A coincidência temática levou uma jornalista do "Guardian", um dos principais diários ingleses, a questionar, no blog de teatro da publicação: "Perspectivas e cenários diferentes são suficientes para justificar várias produções, quando a história central e as revelações são as mesmas?".
O texto de Sally Stott também sugere que se encenem os dramas das 52 pessoas mortas nos ataques de 7/7 ou de Ian Tomlinson, que não resistiu à agressão de policiais em um protesto contra o G-20, em abril passado. "Mas Ian era um vendedor de jornais inglês, não um imigrante brasileiro, e pode ser que isso faça diferença no mundo do teatro esquerdista."
Autores e diretores das peças reagiram imediatamente, defendendo as singularidades de suas criações e o apartidarismo de seus recortes.

Carrossel de ativismo
"Os ataques de 7 de julho foram surpreendentes, mas não havia surpresa na ideia de que a Al Qaeda queria matar ocidentais. Ser morto pelos "mocinhos" é, de certo modo, um prognóstico mais aterrador", diz à Folha, por e-mail, Kieron Barry, autor de "Stockwell".

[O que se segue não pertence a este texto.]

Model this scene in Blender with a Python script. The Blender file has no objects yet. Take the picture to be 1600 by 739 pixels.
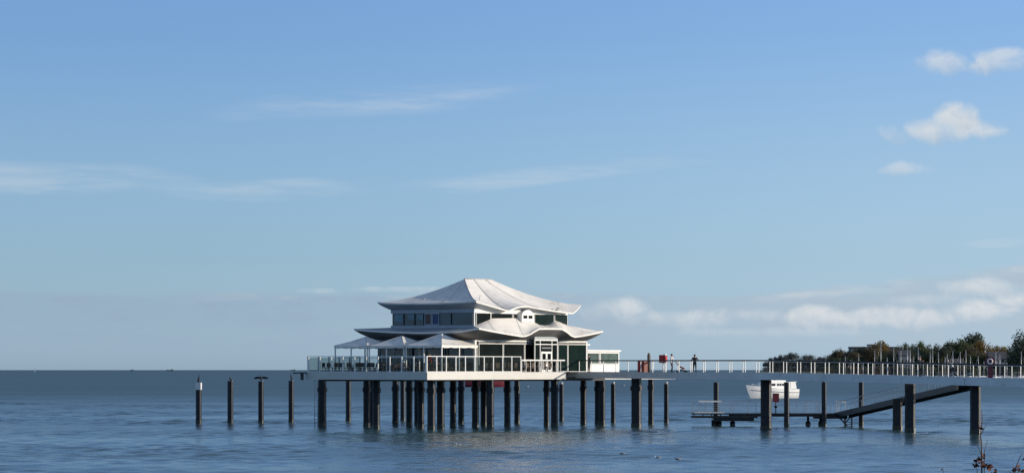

O post de Sally Stott lança indagações sobre a composição (e a não renovação) do público "que embarca no carrossel de ativismo instalado em nossos palcos hoje". Por e-mail, o diretor de "Oh Well...", Tom Mansfield, afirma que "a combinação de teatro e ativismo só é arriscada quando há desonestidade -quando o teatro distorce a realidade para manipular a plateia na direção do ativismo".
Procurado pela reportagem, Paul Unwin, coautor de "This Much...", vai além: "Teatro e ativismo são uma mistura fundamental. O que não quer dizer que peças tenham de ser polêmicas ou politizadas. Elas devem provocar reflexão, e esta, por sua vez, gerar uma reação."
À Folha, o crítico de teatro do "Guardian", Michael Billington, diz ver na escolha do assassinato de Jean Charles como base dramatúrgica "a manifestação da culpa que todo liberal sente em relação ao que aconteceu há quatro anos". O sentimento, prossegue ele, "costuma ser um bom estímulo para criar teatro".
Mansfield rechaça: "Nunca senti culpa, mas sim indignação por ter sido confundido". Barry acrescenta: "Acho que o medo foi um detonador para vários escritores, eu inclusive." Unwin completa: "O que conduziu nossa peça foi a tristeza, a raiva e a ânsia de entender -e não a de condenar".